A mão grande que segurava a minha pequenina e ainda curiosa."
Isto é parte de nós... Uma parte para lembrar..... sorrindo =)
Desculpa entrar assim pelas traseiras, desculpa não bater à porta antes de entrar, sequer, na tua história, sei que de ti nada sei, e que o que digo pode ser criticado por isso mesmo... pode até não ter qq fundamento, mas foi como o entendi e como te entendi também...
beijo** (peço desculpa)
ahhh e tenho que começar a vir aqui ver o que dizes dos filmes =)

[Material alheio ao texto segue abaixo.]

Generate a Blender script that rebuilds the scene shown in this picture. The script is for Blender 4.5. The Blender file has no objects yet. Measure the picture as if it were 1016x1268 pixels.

Posso tar errado mas acredito k a tua dor e partilhada, a mm pessoa k t desiludiu tb deve sofrer por ter-t desiludido. Es a filha k kalker pai e mae gostariam d ter, eu gostava d ter uma filha assim (qd tiver mais idade claro). Tu sabes k sofro do mm mal, apesar d mais intenso axo eu, n sei akilo k sentes exactamente...ker dizer pensando melhor e completament diferent pk eu sinto desilusao, raiva, odio...sentimentos k gostava d n sentir mas eu n consigo perdoar...e um grande defeito bem sei, acredita k ja fiz td pa mudar isto mas n da, ja mudei mt coisa ma em mim mas...! tenho esperança k um dia td volta a ser cm antes pa ti, torço para isso e rezo tb, rezo so por kestoes importantes.
O texto ta lindo, alias td o k escreves e bom mas este e diferente*
Beijinho Sis
Escreves bem..tao bem, que foste capaz de escrever tudo aquilo que eu penso e tudo aquilo pelo qual sofro também. Aquele amargo que sentimos quando alguem diz: "o meu pai isto", "o meu pai aquilo" e nós,apáticos,gostávamos de ter um motivo para falar do nosso,mas é tudo vago,tudo triste,por causa de um passado que, por vezes, sabemos que é algo que nao conseguimos explicar mas,mesmo assim, nao perdoamos. Dói demasiado. Sabes que quase chorei. Senti cada palavra desse teu texto, como se fosse minha. Como que por coincidencia quase o escreves-te por mim. Embora em situaçoes diferentes, a mágoa, penso, é semelhante.